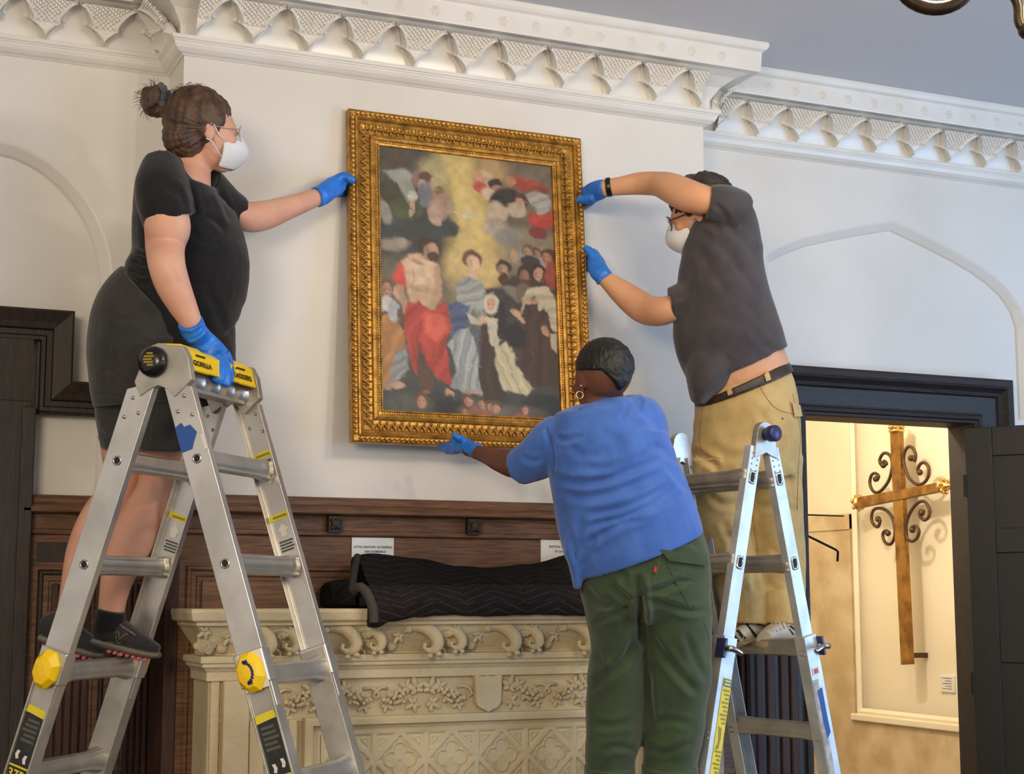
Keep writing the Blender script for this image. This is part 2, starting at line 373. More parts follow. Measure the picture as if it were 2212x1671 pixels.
# stone facing below / left of the niche
mb=MB().plate([(.3,0),(3.3,0),(3.3,topz),(nicheY+.012,topz),(nicheY+.012,nz-.02),(.3,nz-.02)],[],fy,-.018,.01); mb.build('stone_facing',MARB,pw)
bev(MB().box((SX-.026,nicheY+.012,topz-.085),(SX,3.3,topz)).build('stone_cap',MARB,pw),.004)
bev(MB().box((SX-.035,.38,nz-.035),(SX+.05,nicheY+.03,nz)).build('niche_sill',CREAM,pw),.006)
mb=MB(); sweep(mb,[(.40,nz),(nicheY,nz),(nicheY,3.3)],[(0,0),(.0,.012),(.014,.016),(.022,.008),(.03,0)],lambda y,z,v:Vector((SX-v,y,z))); mb.build('niche_moulding',CREAM,pw)
struct(MB().box((3.0,2.9,0),(6,3.0,3.5)).build('wall_passage_end',CREAM),'cream end wall of the passage')
struct(MB().box((3.0,.55,3.3),(6,3.0,3.4)).build('ceiling_passage',CREAM),'cream ceiling of the passage')
struct(MB().box((3.0,.55,0),(3.1,3.0,3.4)).build('wall_passage_left',CREAM),'cream left wall of the passage')
# ================= PAINTING IN GILT FRAME =================
pTL=W(753,233,-.035); pTR=W(1268,297,-.035); pBL=W(762,953,-.125)
PX0=(pTL.x+pBL.x)/2; PWd=.880; PZ1=pTL.z; Pv=Vector((0,pBL.y-pTL.y,pBL.z-pTL.z)); PH=Pv.length; Dn=Pv.normalized()
Ex=Vector((1,0,0)); Nf=Ex.cross(Dn); Nf=Nf if Nf.y<0 else -Nf        # outward normal towards the room
PO=Vector((PX0,pTL.y,pTL.z))
FP=lambda u,v,t=0.: PO+Ex*u+Dn*v+Nf*t                                # u right, v down, t out of the wall
froot=thing('framed_painting',FP(PWd/2,PH,-.04),'large religious oil painting in a wide ornate gilt frame held against the wall','painting')
GOLD=mat('antique_gilt',(206,156,72),.36,.62,col2=(140,100,42),scale=30,bump=.0012,bscale=160,fac=(.35,.7))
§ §
WHAT IS ASKED =
Return the listing above in full and without alteration, excluding its pictures.

CORRECT RESPONSE =
Keep writing the Blender script for this image. This is part 2, starting at line 373. More parts follow. Measure the picture as if it were 2212x1671 pixels.
# stone facing below / left of the niche
mb=MB().plate([(.3,0),(3.3,0),(3.3,topz),(nicheY+.012,topz),(nicheY+.012,nz-.02),(.3,nz-.02)],[],fy,-.018,.01); mb.build('stone_facing',MARB,pw)
bev(MB().box((SX-.026,nicheY+.012,topz-.085),(SX,3.3,topz)).build('stone_cap',MARB,pw),.004)
bev(MB().box((SX-.035,.38,nz-.035),(SX+.05,nicheY+.03,nz)).build('niche_sill',CREAM,pw),.006)
mb=MB(); sweep(mb,[(.40,nz),(nicheY,nz),(nicheY,3.3)],[(0,0),(.0,.012),(.014,.016),(.022,.008),(.03,0)],lambda y,z,v:Vector((SX-v,y,z))); mb.build('niche_moulding',CREAM,pw)
struct(MB().box((3.0,2.9,0),(6,3.0,3.5)).build('wall_passage_end',CREAM),'cream end wall of the passage')
struct(MB().box((3.0,.55,3.3),(6,3.0,3.4)).build('ceiling_passage',CREAM),'cream ceiling of the passage')
struct(MB().box((3.0,.55,0),(3.1,3.0,3.4)).build('wall_passage_left',CREAM),'cream left wall of the passage')
# ================= PAINTING IN GILT FRAME =================
pTL=W(753,233,-.035); pTR=W(1268,297,-.035); pBL=W(762,953,-.125)
PX0=(pTL.x+pBL.x)/2; PWd=.880; PZ1=pTL.z; Pv=Vector((0,pBL.y-pTL.y,pBL.z-pTL.z)); PH=Pv.length; Dn=Pv.normalized()
Ex=Vector((1,0,0)); Nf=Ex.cross(Dn); Nf=Nf if Nf.y<0 else -Nf        # outward normal towards the room
PO=Vector((PX0,pTL.y,pTL.z))
FP=lambda u,v,t=0.: PO+Ex*u+Dn*v+Nf*t                                # u right, v down, t out of the wall
froot=thing('framed_painting',FP(PWd/2,PH,-.04),'large religious oil painting in a wide ornate gilt frame held against the wall','painting')
GOLD=mat('antique_gilt',(206,156,72),.36,.62,col2=(140,100,42),scale=30,bump=.0012,bscale=160,fac=(.35,.7))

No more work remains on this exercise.